Short problem
Copy everything in the data below exactly except the pictures.

Data block
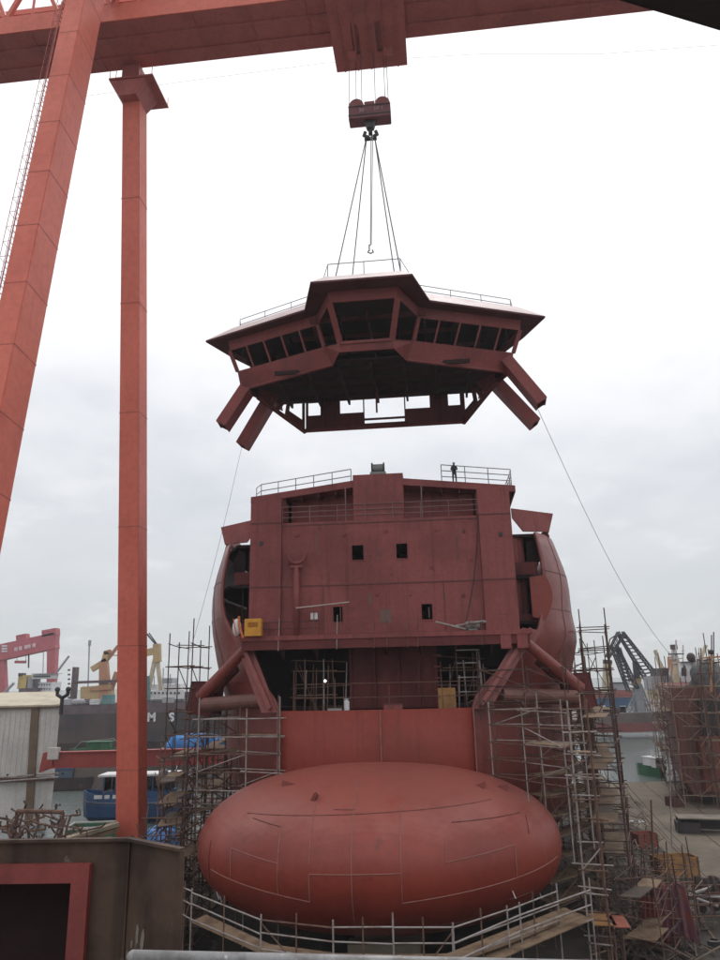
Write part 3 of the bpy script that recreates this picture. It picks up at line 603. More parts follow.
for y in (4, 8, 12): MB().box(-3-y*.8, 3+y*.8, y-.08, y+.08, 56.75, 57.2).build('deckhead_beam', DRED, cl)
# end walls, back wall of the wheelhouse storey
for sg in (-1, 1):
    s0, h0, b0 = P3((sg*15.5, 9.3), zs), P3((sg*16.35, 9.0), zh), P3((sg*15.2, 9.9), zb)
    sB, hB, bB = P3((sg*12.4, 17), zs), P3((sg*13.6, 17), zh+.4), P3((sg*12.0, 17), zb)
    ew = MB().plate([b0, bB, sB, s0], .12, (-sg, 0, 0)).build('end_wall', WHR, WH)
    m0, m1 = s0.lerp(sB, .42), h0.lerp(hB, .42)
    MB().plate([m0, sB, hB, m1], .12, (-sg, 0, 0)).build('end_panel', WHR, ew)
    MB().bar(s0, h0, .35, .3, (0, 1, 0)).build('end_pillar', WHR, ew)
    MB().plate([h0, hB, hB+V((0, 0, .7)), h0+V((0, 0, 1.1))], .1, (-sg, 0, 0)).build('frieze', WHR, ew)
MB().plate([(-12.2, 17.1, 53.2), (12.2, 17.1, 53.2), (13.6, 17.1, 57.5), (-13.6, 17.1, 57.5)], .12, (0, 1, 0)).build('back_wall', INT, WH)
# lower storey back wall with the openings the sky shows through
x0 = .55
lw = MB().holed((0, 16.2, 0), (1, 0, 0), (0, 0, 1), (-8.9, 10.0), (48.85, 53.1), [(-8.6, -7.1, 50.95, 52.6), (-4.7, -1.9, 51.0, 52.68), (-1.75, 3.05, 50.2, 52.68), (-1.75, 3.05, 49.55, 49.95), (3.2, 6.1, 51.1, 52.7), (8.3, 9.7, 51.2, 52.7)], .14, (0, 1, 0)).build('lower_back_wall', DRED, WH)
for (za, zz) in ((48.85, 49.1),): MB().box(-8.9, 9.9, 15.6, 16.2, za, zz).build('bottom_flange', DRED, lw)
for x in (-6.6, -5.6, 6.9, 7.7): MB().box(x-.1, x+.1, 15.75, 16.2, 49.1, 52.6).build('wall_stiffener', DRED, lw)
for sg in (-1, 1):
    B = x0 if sg > 0 else -.0
    a = P3((sg*8.9+B*1.8, 16.2), 48.85); b = P3((sg*13.6, 11.2), 51.7); c = P3((sg*12.6, 16.6), 52.6)
    sw = MB().bar(a, b, .45, .35).build('lower_side_frame', DRED, WH)
    up = lambda t, z: a.lerp(b, t)+V((0, 0, z))
    MB().bar(up(.05, 0), up(.05, 3.6), .3, .3).build('frame_post', DRED, sw)
    MB().bar(up(.42, 0), up(.36, 2.6), .4, .3).build('frame_post', DRED, sw)
    MB().bar(up(.62, 0), up(.42, 2.4), .5, .3).build('frame_post', DRED, sw)
    MB().plate([up(.05, .1), up(.38, .1), up(.36, 1.2), up(.05, 1.3)], .1, (sg, 0, 0)).build('frame_plate', DRED, sw)
    MB().plate([up(.72, 0), b, P3((sg*13.4, 11.0), zb+.6), P3((sg*11.4, 13.2), zb+.6)], .12, (0, 1, 0)).build('frame_plate', DRED, sw)
    # wing support legs: channel-shaped box beams running down and out
    for (p, r) in ((((15.8, 9.4, 52.5), (18.4, 8.9, 48.2)), ((14.5, 13.4, 52.4), (18.2, 13.6, 47.6))) if sg > 0 else (((-15.0, 9.4, 52.0), (-17.4, 8.9, 47.8)), ((-13.2, 13.4, 52.3), (-16.4, 13.6, 46.9)))):
        p, r = V(p), V(r); p = p-(r-p)*(.28 if sg > 0 else .04); lg = MB(); lg.bar(p, r, 2.0, .14, (0, 1, 0))
        sdv = V((0, 1, 0)); ax = (r-p).normalized(); uu = ax.cross(sdv)
        for e in (-.94, .94): lg.bar(p+sdv*e-uu*.55*sg, r+sdv*e-uu*.55*sg, .12, 1.1, sdv)
        lg.bar(p-uu*1.1*sg, r-uu*1.1*sg, 2.0, .12, (0, 1, 0)) if sg else None
        lg.build('support_leg', WHR, WH)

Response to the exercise
Write part 3 of the bpy script that recreates this picture. It picks up at line 603. More parts follow.
for y in (4, 8, 12): MB().box(-3-y*.8, 3+y*.8, y-.08, y+.08, 56.75, 57.2).build('deckhead_beam', DRED, cl)
# end walls, back wall of the wheelhouse storey
for sg in (-1, 1):
    s0, h0, b0 = P3((sg*15.5, 9.3), zs), P3((sg*16.35, 9.0), zh), P3((sg*15.2, 9.9), zb)
    sB, hB, bB = P3((sg*12.4, 17), zs), P3((sg*13.6, 17), zh+.4), P3((sg*12.0, 17), zb)
    ew = MB().plate([b0, bB, sB, s0], .12, (-sg, 0, 0)).build('end_wall', WHR, WH)
    m0, m1 = s0.lerp(sB, .42), h0.lerp(hB, .42)
    MB().plate([m0, sB, hB, m1], .12, (-sg, 0, 0)).build('end_panel', WHR, ew)
    MB().bar(s0, h0, .35, .3, (0, 1, 0)).build('end_pillar', WHR, ew)
    MB().plate([h0, hB, hB+V((0, 0, .7)), h0+V((0, 0, 1.1))], .1, (-sg, 0, 0)).build('frieze', WHR, ew)
MB().plate([(-12.2, 17.1, 53.2), (12.2, 17.1, 53.2), (13.6, 17.1, 57.5), (-13.6, 17.1, 57.5)], .12, (0, 1, 0)).build('back_wall', INT, WH)
# lower storey back wall with the openings the sky shows through
x0 = .55
lw = MB().holed((0, 16.2, 0), (1, 0, 0), (0, 0, 1), (-8.9, 10.0), (48.85, 53.1), [(-8.6, -7.1, 50.95, 52.6), (-4.7, -1.9, 51.0, 52.68), (-1.75, 3.05, 50.2, 52.68), (-1.75, 3.05, 49.55, 49.95), (3.2, 6.1, 51.1, 52.7), (8.3, 9.7, 51.2, 52.7)], .14, (0, 1, 0)).build('lower_back_wall', DRED, WH)
for (za, zz) in ((48.85, 49.1),): MB().box(-8.9, 9.9, 15.6, 16.2, za, zz).build('bottom_flange', DRED, lw)
for x in (-6.6, -5.6, 6.9, 7.7): MB().box(x-.1, x+.1, 15.75, 16.2, 49.1, 52.6).build('wall_stiffener', DRED, lw)
for sg in (-1, 1):
    B = x0 if sg > 0 else -.0
    a = P3((sg*8.9+B*1.8, 16.2), 48.85); b = P3((sg*13.6, 11.2), 51.7); c = P3((sg*12.6, 16.6), 52.6)
    sw = MB().bar(a, b, .45, .35).build('lower_side_frame', DRED, WH)
    up = lambda t, z: a.lerp(b, t)+V((0, 0, z))
    MB().bar(up(.05, 0), up(.05, 3.6), .3, .3).build('frame_post', DRED, sw)
    MB().bar(up(.42, 0), up(.36, 2.6), .4, .3).build('frame_post', DRED, sw)
    MB().bar(up(.62, 0), up(.42, 2.4), .5, .3).build('frame_post', DRED, sw)
    MB().plate([up(.05, .1), up(.38, .1), up(.36, 1.2), up(.05, 1.3)], .1, (sg, 0, 0)).build('frame_plate', DRED, sw)
    MB().plate([up(.72, 0), b, P3((sg*13.4, 11.0), zb+.6), P3((sg*11.4, 13.2), zb+.6)], .12, (0, 1, 0)).build('frame_plate', DRED, sw)
    # wing support legs: channel-shaped box beams running down and out
    for (p, r) in ((((15.8, 9.4, 52.5), (18.4, 8.9, 48.2)), ((14.5, 13.4, 52.4), (18.2, 13.6, 47.6))) if sg > 0 else (((-15.0, 9.4, 52.0), (-17.4, 8.9, 47.8)), ((-13.2, 13.4, 52.3), (-16.4, 13.6, 46.9)))):
        p, r = V(p), V(r); p = p-(r-p)*(.28 if sg > 0 else .04); lg = MB(); lg.bar(p, r, 2.0, .14, (0, 1, 0))
        sdv = V((0, 1, 0)); ax = (r-p).normalized(); uu = ax.cross(sdv)
        for e in (-.94, .94): lg.bar(p+sdv*e-uu*.55*sg, r+sdv*e-uu*.55*sg, .12, 1.1, sdv)
        lg.bar(p-uu*1.1*sg, r-uu*1.1*sg, 2.0, .12, (0, 1, 0)) if sg else None
        lg.build('support_leg', WHR, WH)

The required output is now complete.